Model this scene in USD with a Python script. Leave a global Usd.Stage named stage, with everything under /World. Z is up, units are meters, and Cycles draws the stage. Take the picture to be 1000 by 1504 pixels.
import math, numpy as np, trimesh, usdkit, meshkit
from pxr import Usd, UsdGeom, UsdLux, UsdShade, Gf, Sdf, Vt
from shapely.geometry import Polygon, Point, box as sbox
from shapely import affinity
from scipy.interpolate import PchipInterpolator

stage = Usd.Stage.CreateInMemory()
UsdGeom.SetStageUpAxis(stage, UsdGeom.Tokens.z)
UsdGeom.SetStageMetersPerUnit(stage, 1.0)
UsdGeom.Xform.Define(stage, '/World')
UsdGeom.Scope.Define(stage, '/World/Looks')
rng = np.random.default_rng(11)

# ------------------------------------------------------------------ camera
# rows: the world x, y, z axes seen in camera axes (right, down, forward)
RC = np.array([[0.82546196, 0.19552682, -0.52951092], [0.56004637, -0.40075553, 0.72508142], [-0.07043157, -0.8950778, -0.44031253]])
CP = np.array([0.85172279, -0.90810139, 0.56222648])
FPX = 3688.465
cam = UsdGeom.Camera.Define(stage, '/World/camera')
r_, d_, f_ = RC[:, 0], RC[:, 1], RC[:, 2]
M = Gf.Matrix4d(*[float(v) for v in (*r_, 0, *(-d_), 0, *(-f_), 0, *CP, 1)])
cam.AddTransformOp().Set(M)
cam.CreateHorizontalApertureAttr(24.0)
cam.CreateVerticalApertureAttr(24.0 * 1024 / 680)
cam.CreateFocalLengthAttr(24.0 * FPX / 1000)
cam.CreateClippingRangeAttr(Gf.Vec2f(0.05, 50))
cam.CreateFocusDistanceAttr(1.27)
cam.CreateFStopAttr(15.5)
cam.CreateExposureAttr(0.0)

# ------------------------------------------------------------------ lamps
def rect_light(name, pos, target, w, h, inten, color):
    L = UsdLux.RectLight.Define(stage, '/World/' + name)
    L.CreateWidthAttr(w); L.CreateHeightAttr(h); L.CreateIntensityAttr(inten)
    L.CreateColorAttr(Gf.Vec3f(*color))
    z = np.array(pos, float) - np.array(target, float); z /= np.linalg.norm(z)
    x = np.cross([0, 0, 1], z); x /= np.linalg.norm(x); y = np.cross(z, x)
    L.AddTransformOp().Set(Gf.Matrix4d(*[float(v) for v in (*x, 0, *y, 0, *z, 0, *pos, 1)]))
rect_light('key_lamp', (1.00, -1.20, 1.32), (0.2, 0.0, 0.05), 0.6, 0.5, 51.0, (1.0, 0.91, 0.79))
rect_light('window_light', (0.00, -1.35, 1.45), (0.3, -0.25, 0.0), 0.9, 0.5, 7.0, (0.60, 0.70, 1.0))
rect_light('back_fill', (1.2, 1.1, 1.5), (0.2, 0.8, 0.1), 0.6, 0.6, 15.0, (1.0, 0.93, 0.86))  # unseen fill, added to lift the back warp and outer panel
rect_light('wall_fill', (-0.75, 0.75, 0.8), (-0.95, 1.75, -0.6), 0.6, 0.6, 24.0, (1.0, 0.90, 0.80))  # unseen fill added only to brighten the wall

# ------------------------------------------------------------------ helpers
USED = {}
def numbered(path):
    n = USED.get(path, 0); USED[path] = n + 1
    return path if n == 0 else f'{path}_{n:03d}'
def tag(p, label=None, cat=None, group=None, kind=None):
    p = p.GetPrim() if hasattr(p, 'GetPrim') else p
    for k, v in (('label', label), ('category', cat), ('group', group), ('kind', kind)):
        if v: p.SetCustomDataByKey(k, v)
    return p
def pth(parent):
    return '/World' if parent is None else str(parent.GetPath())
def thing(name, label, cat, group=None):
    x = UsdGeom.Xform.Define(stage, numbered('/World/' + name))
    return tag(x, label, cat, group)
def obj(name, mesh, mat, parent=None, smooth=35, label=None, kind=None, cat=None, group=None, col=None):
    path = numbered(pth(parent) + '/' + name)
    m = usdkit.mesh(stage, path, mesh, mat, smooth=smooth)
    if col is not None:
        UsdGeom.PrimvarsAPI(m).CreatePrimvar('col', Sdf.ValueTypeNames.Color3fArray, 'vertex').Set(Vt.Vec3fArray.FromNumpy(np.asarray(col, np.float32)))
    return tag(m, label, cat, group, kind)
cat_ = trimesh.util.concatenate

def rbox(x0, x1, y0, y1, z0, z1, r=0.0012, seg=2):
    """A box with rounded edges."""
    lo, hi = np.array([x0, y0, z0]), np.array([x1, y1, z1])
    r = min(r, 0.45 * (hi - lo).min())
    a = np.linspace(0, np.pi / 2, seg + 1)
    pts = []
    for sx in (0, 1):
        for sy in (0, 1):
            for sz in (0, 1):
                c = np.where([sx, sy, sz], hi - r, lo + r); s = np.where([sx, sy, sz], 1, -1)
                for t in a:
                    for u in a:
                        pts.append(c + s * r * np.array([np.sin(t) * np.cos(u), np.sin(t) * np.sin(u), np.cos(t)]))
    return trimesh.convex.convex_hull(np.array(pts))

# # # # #

The problem: Write out the entire listing exactly.

Exercise answer:
Model this scene in USD with a Python script. Leave a global Usd.Stage named stage, with everything under /World. Z is up, units are meters, and Cycles draws the stage. Take the picture to be 1000 by 1504 pixels.
import math, numpy as np, trimesh, usdkit, meshkit
from pxr import Usd, UsdGeom, UsdLux, UsdShade, Gf, Sdf, Vt
from shapely.geometry import Polygon, Point, box as sbox
from shapely import affinity
from scipy.interpolate import PchipInterpolator

stage = Usd.Stage.CreateInMemory()
UsdGeom.SetStageUpAxis(stage, UsdGeom.Tokens.z)
UsdGeom.SetStageMetersPerUnit(stage, 1.0)
UsdGeom.Xform.Define(stage, '/World')
UsdGeom.Scope.Define(stage, '/World/Looks')
rng = np.random.default_rng(11)

# ------------------------------------------------------------------ camera
# rows: the world x, y, z axes seen in camera axes (right, down, forward)
RC = np.array([[0.82546196, 0.19552682, -0.52951092], [0.56004637, -0.40075553, 0.72508142], [-0.07043157, -0.8950778, -0.44031253]])
CP = np.array([0.85172279, -0.90810139, 0.56222648])
FPX = 3688.465
cam = UsdGeom.Camera.Define(stage, '/World/camera')
r_, d_, f_ = RC[:, 0], RC[:, 1], RC[:, 2]
M = Gf.Matrix4d(*[float(v) for v in (*r_, 0, *(-d_), 0, *(-f_), 0, *CP, 1)])
cam.AddTransformOp().Set(M)
cam.CreateHorizontalApertureAttr(24.0)
cam.CreateVerticalApertureAttr(24.0 * 1024 / 680)
cam.CreateFocalLengthAttr(24.0 * FPX / 1000)
cam.CreateClippingRangeAttr(Gf.Vec2f(0.05, 50))
cam.CreateFocusDistanceAttr(1.27)
cam.CreateFStopAttr(15.5)
cam.CreateExposureAttr(0.0)

# ------------------------------------------------------------------ lamps
def rect_light(name, pos, target, w, h, inten, color):
    L = UsdLux.RectLight.Define(stage, '/World/' + name)
    L.CreateWidthAttr(w); L.CreateHeightAttr(h); L.CreateIntensityAttr(inten)
    L.CreateColorAttr(Gf.Vec3f(*color))
    z = np.array(pos, float) - np.array(target, float); z /= np.linalg.norm(z)
    x = np.cross([0, 0, 1], z); x /= np.linalg.norm(x); y = np.cross(z, x)
    L.AddTransformOp().Set(Gf.Matrix4d(*[float(v) for v in (*x, 0, *y, 0, *z, 0, *pos, 1)]))
rect_light('key_lamp', (1.00, -1.20, 1.32), (0.2, 0.0, 0.05), 0.6, 0.5, 51.0, (1.0, 0.91, 0.79))
rect_light('window_light', (0.00, -1.35, 1.45), (0.3, -0.25, 0.0), 0.9, 0.5, 7.0, (0.60, 0.70, 1.0))
rect_light('back_fill', (1.2, 1.1, 1.5), (0.2, 0.8, 0.1), 0.6, 0.6, 15.0, (1.0, 0.93, 0.86))  # unseen fill, added to lift the back warp and outer panel
rect_light('wall_fill', (-0.75, 0.75, 0.8), (-0.95, 1.75, -0.6), 0.6, 0.6, 24.0, (1.0, 0.90, 0.80))  # unseen fill added only to brighten the wall

# ------------------------------------------------------------------ helpers
USED = {}
def numbered(path):
    n = USED.get(path, 0); USED[path] = n + 1
    return path if n == 0 else f'{path}_{n:03d}'
def tag(p, label=None, cat=None, group=None, kind=None):
    p = p.GetPrim() if hasattr(p, 'GetPrim') else p
    for k, v in (('label', label), ('category', cat), ('group', group), ('kind', kind)):
        if v: p.SetCustomDataByKey(k, v)
    return p
def pth(parent):
    return '/World' if parent is None else str(parent.GetPath())
def thing(name, label, cat, group=None):
    x = UsdGeom.Xform.Define(stage, numbered('/World/' + name))
    return tag(x, label, cat, group)
def obj(name, mesh, mat, parent=None, smooth=35, label=None, kind=None, cat=None, group=None, col=None):
    path = numbered(pth(parent) + '/' + name)
    m = usdkit.mesh(stage, path, mesh, mat, smooth=smooth)
    if col is not None:
        UsdGeom.PrimvarsAPI(m).CreatePrimvar('col', Sdf.ValueTypeNames.Color3fArray, 'vertex').Set(Vt.Vec3fArray.FromNumpy(np.asarray(col, np.float32)))
    return tag(m, label, cat, group, kind)
cat_ = trimesh.util.concatenate

def rbox(x0, x1, y0, y1, z0, z1, r=0.0012, seg=2):
    """A box with rounded edges."""
    lo, hi = np.array([x0, y0, z0]), np.array([x1, y1, z1])
    r = min(r, 0.45 * (hi - lo).min())
    a = np.linspace(0, np.pi / 2, seg + 1)
    pts = []
    for sx in (0, 1):
        for sy in (0, 1):
            for sz in (0, 1):
                c = np.where([sx, sy, sz], hi - r, lo + r); s = np.where([sx, sy, sz], 1, -1)
                for t in a:
                    for u in a:
                        pts.append(c + s * r * np.array([np.sin(t) * np.cos(u), np.sin(t) * np.sin(u), np.cos(t)]))
    return trimesh.convex.convex_hull(np.array(pts))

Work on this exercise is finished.